### [SUPPLIED MATERIAL]
-- Begin --

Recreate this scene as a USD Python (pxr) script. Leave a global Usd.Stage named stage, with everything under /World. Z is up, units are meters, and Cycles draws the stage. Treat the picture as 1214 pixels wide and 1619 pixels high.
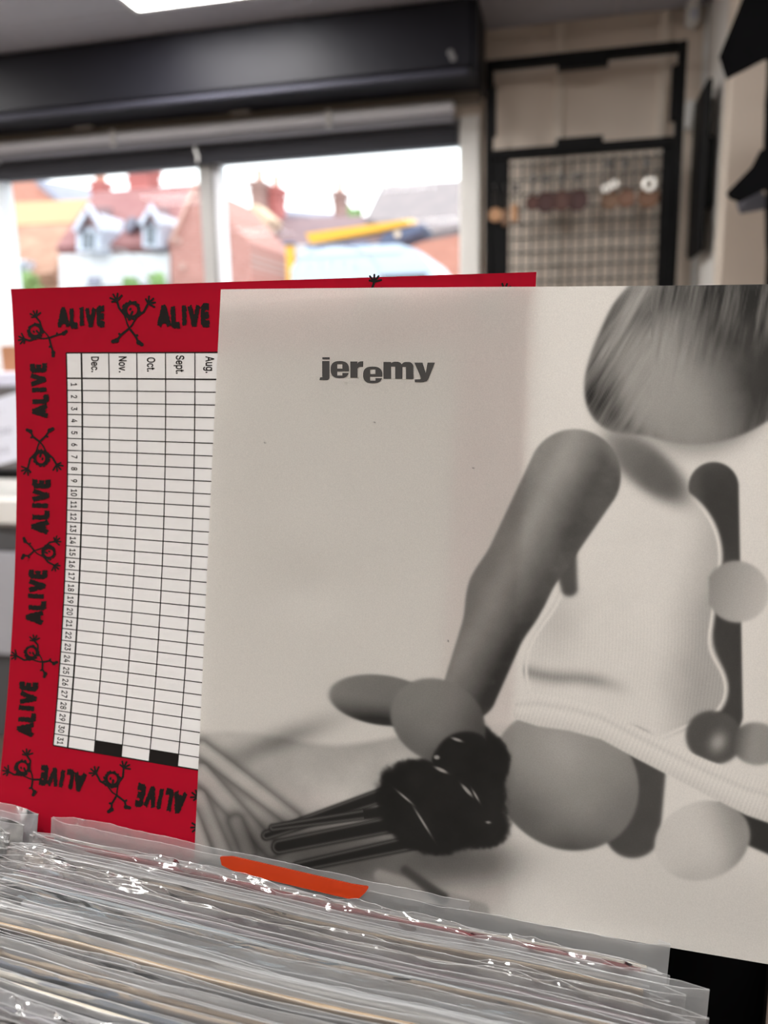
import math, random
import numpy as np, trimesh, usdkit, meshkit
from shapely.geometry import Polygon, LineString, Point, box as sbox
from shapely.ops import unary_union
from shapely import affinity
from pxr import Usd, UsdGeom, UsdLux, UsdShade, Gf, Sdf, Vt

random.seed(7)
RNG = np.random.default_rng(7)
stage = Usd.Stage.CreateInMemory()
UsdGeom.SetStageUpAxis(stage, UsdGeom.Tokens.z)
UsdGeom.SetStageMetersPerUnit(stage, 1.0)
UsdGeom.Xform.Define(stage, '/World')

# ------------------------------------------------------------------ camera
W, H, F = 1214, 1619, 1250.0
PITCH, ROLL, YAW = np.radians(11.0), np.radians(-1.1), np.radians(13.3)
EYE = np.array([0, 0, 1.35])
FW = np.array([-np.sin(YAW) * np.cos(PITCH), np.cos(YAW) * np.cos(PITCH), -np.sin(PITCH)])
_rh = np.array([np.cos(YAW), np.sin(YAW), 0.0])
_uh = np.cross(_rh, FW)
RT = np.cos(ROLL) * _rh + np.sin(ROLL) * _uh
UP = -np.sin(ROLL) * _rh + np.cos(ROLL) * _uh
cam = UsdGeom.Camera.Define(stage, '/World/camera')
cam.CreateHorizontalApertureAttr(36.0)
cam.CreateVerticalApertureAttr(36.0 * H / W)
cam.CreateFocalLengthAttr(36.0 * F / W)
cam.CreateClippingRangeAttr(Gf.Vec2f(0.02, 500))
cam.CreateFocusDistanceAttr(0.392)
cam.CreateFStopAttr(8.2)
cam.CreateExposureAttr(0.5)
cam.AddTransformOp().Set(Gf.Matrix4d(*RT, 0, *UP, 0, *(-FW), 0, *EYE, 1))

# ------------------------------------------------------------------ light
dome = UsdLux.DomeLight.Define(stage, '/World/overcast_sky')
dome.CreateIntensityAttr(0.78)
dome.CreateColorAttr(Gf.Vec3f(0.95, 0.98, 1.0))
PANEL_STRENGTH = 24.0          # the ceiling's light panels (built with the ceiling)

# ------------------------------------------------------------------ pixel -> point on a real plane
def ray(x, y):
    x, y = np.asarray(x, float), np.asarray(y, float)
    return ((x - W / 2)[..., None] * RT + (H / 2 - y)[..., None] * UP) / F + FW
def at_y(x, y, Y):
    d = ray(x, y); return EYE + d * (Y / d[..., 1])[..., None]
def at_z(x, y, Z):
    d = ray(x, y); return EYE + d * ((Z - EYE[2]) / d[..., 2])[..., None]
def at_plane(x, y, o, n):
    d = ray(x, y); return EYE + d * (((o - EYE) @ n) / (d @ n))[..., None]
def c2w(v):
    return v[0] * RT + v[1] * UP - v[2] * FW
unit = lambda v: np.asarray(v, float) / np.linalg.norm(v)

# ------------------------------------------------------------------ materials
LOOKS = '/World/Looks'
MATS = {}
def mat(name, color, rough=0.6, var=0.0, scale=20.0, bump=0.0, bscale=200.0, spec=0.5, metal=0.0, emit=None, stretch=None, coat=0.0):
    if name in MATS: return MATS[name]
    nodes = {'p': ('principled_bsdf', {'base_color': color, 'roughness': rough, 'metallic': metal, 'specular_ior_level': spec, 'coat_weight': coat})}
    links = []
    if emit:
        nodes['p'][1]['emission_color'] = emit[0]; nodes['p'][1]['emission_strength'] = emit[1]
    if var or bump:
        nodes['g'] = ('geometry', {}); nodes['m'] = ('mapping', {'scale': stretch or (1, 1, 1)})
        links.append(('g.position', 'm.vector'))
    if var:
        c = np.array(color)
        nodes['n'] = ('noise_texture', {'scale': scale, 'detail': 4.0})
        nodes['r'] = ('rgb_ramp', {'ramp': [(0.3, tuple(c * (1 - var))), (0.7, tuple(np.minimum(c * (1 + var), 1)))]})
        links += [('m.vector', 'n.vector'), ('n.fac', 'r.fac'), ('r.color', 'p.base_color')]
    if bump:
        nodes['bn'] = ('noise_texture', {'scale': bscale, 'detail': 3.0})
        nodes['b'] = ('bump', {'strength': bump, 'distance': 0.002})
        links += [('m.vector', 'bn.vector'), ('bn.fac', 'b.height'), ('b.normal', 'p.normal')]
    MATS[name] = usdkit.material(stage, f'{LOOKS}/{name}', nodes, links, surface='p.BSDF')
    return MATS[name]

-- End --

Return the material exactly as given, apart from the pictures.

Recreate this scene as a USD Python (pxr) script. Leave a global Usd.Stage named stage, with everything under /World. Z is up, units are meters, and Cycles draws the stage. Treat the picture as 1214 pixels wide and 1619 pixels high.
import math, random
import numpy as np, trimesh, usdkit, meshkit
from shapely.geometry import Polygon, LineString, Point, box as sbox
from shapely.ops import unary_union
from shapely import affinity
from pxr import Usd, UsdGeom, UsdLux, UsdShade, Gf, Sdf, Vt

random.seed(7)
RNG = np.random.default_rng(7)
stage = Usd.Stage.CreateInMemory()
UsdGeom.SetStageUpAxis(stage, UsdGeom.Tokens.z)
UsdGeom.SetStageMetersPerUnit(stage, 1.0)
UsdGeom.Xform.Define(stage, '/World')

# ------------------------------------------------------------------ camera
W, H, F = 1214, 1619, 1250.0
PITCH, ROLL, YAW = np.radians(11.0), np.radians(-1.1), np.radians(13.3)
EYE = np.array([0, 0, 1.35])
FW = np.array([-np.sin(YAW) * np.cos(PITCH), np.cos(YAW) * np.cos(PITCH), -np.sin(PITCH)])
_rh = np.array([np.cos(YAW), np.sin(YAW), 0.0])
_uh = np.cross(_rh, FW)
RT = np.cos(ROLL) * _rh + np.sin(ROLL) * _uh
UP = -np.sin(ROLL) * _rh + np.cos(ROLL) * _uh
cam = UsdGeom.Camera.Define(stage, '/World/camera')
cam.CreateHorizontalApertureAttr(36.0)
cam.CreateVerticalApertureAttr(36.0 * H / W)
cam.CreateFocalLengthAttr(36.0 * F / W)
cam.CreateClippingRangeAttr(Gf.Vec2f(0.02, 500))
cam.CreateFocusDistanceAttr(0.392)
cam.CreateFStopAttr(8.2)
cam.CreateExposureAttr(0.5)
cam.AddTransformOp().Set(Gf.Matrix4d(*RT, 0, *UP, 0, *(-FW), 0, *EYE, 1))

# ------------------------------------------------------------------ light
dome = UsdLux.DomeLight.Define(stage, '/World/overcast_sky')
dome.CreateIntensityAttr(0.78)
dome.CreateColorAttr(Gf.Vec3f(0.95, 0.98, 1.0))
PANEL_STRENGTH = 24.0          # the ceiling's light panels (built with the ceiling)

# ------------------------------------------------------------------ pixel -> point on a real plane
def ray(x, y):
    x, y = np.asarray(x, float), np.asarray(y, float)
    return ((x - W / 2)[..., None] * RT + (H / 2 - y)[..., None] * UP) / F + FW
def at_y(x, y, Y):
    d = ray(x, y); return EYE + d * (Y / d[..., 1])[..., None]
def at_z(x, y, Z):
    d = ray(x, y); return EYE + d * ((Z - EYE[2]) / d[..., 2])[..., None]
def at_plane(x, y, o, n):
    d = ray(x, y); return EYE + d * (((o - EYE) @ n) / (d @ n))[..., None]
def c2w(v):
    return v[0] * RT + v[1] * UP - v[2] * FW
unit = lambda v: np.asarray(v, float) / np.linalg.norm(v)

# ------------------------------------------------------------------ materials
LOOKS = '/World/Looks'
MATS = {}
def mat(name, color, rough=0.6, var=0.0, scale=20.0, bump=0.0, bscale=200.0, spec=0.5, metal=0.0, emit=None, stretch=None, coat=0.0):
    if name in MATS: return MATS[name]
    nodes = {'p': ('principled_bsdf', {'base_color': color, 'roughness': rough, 'metallic': metal, 'specular_ior_level': spec, 'coat_weight': coat})}
    links = []
    if emit:
        nodes['p'][1]['emission_color'] = emit[0]; nodes['p'][1]['emission_strength'] = emit[1]
    if var or bump:
        nodes['g'] = ('geometry', {}); nodes['m'] = ('mapping', {'scale': stretch or (1, 1, 1)})
        links.append(('g.position', 'm.vector'))
    if var:
        c = np.array(color)
        nodes['n'] = ('noise_texture', {'scale': scale, 'detail': 4.0})
        nodes['r'] = ('rgb_ramp', {'ramp': [(0.3, tuple(c * (1 - var))), (0.7, tuple(np.minimum(c * (1 + var), 1)))]})
        links += [('m.vector', 'n.vector'), ('n.fac', 'r.fac'), ('r.color', 'p.base_color')]
    if bump:
        nodes['bn'] = ('noise_texture', {'scale': bscale, 'detail': 3.0})
        nodes['b'] = ('bump', {'strength': bump, 'distance': 0.002})
        links += [('m.vector', 'bn.vector'), ('bn.fac', 'b.height'), ('b.normal', 'p.normal')]
    MATS[name] = usdkit.material(stage, f'{LOOKS}/{name}', nodes, links, surface='p.BSDF')
    return MATS[name]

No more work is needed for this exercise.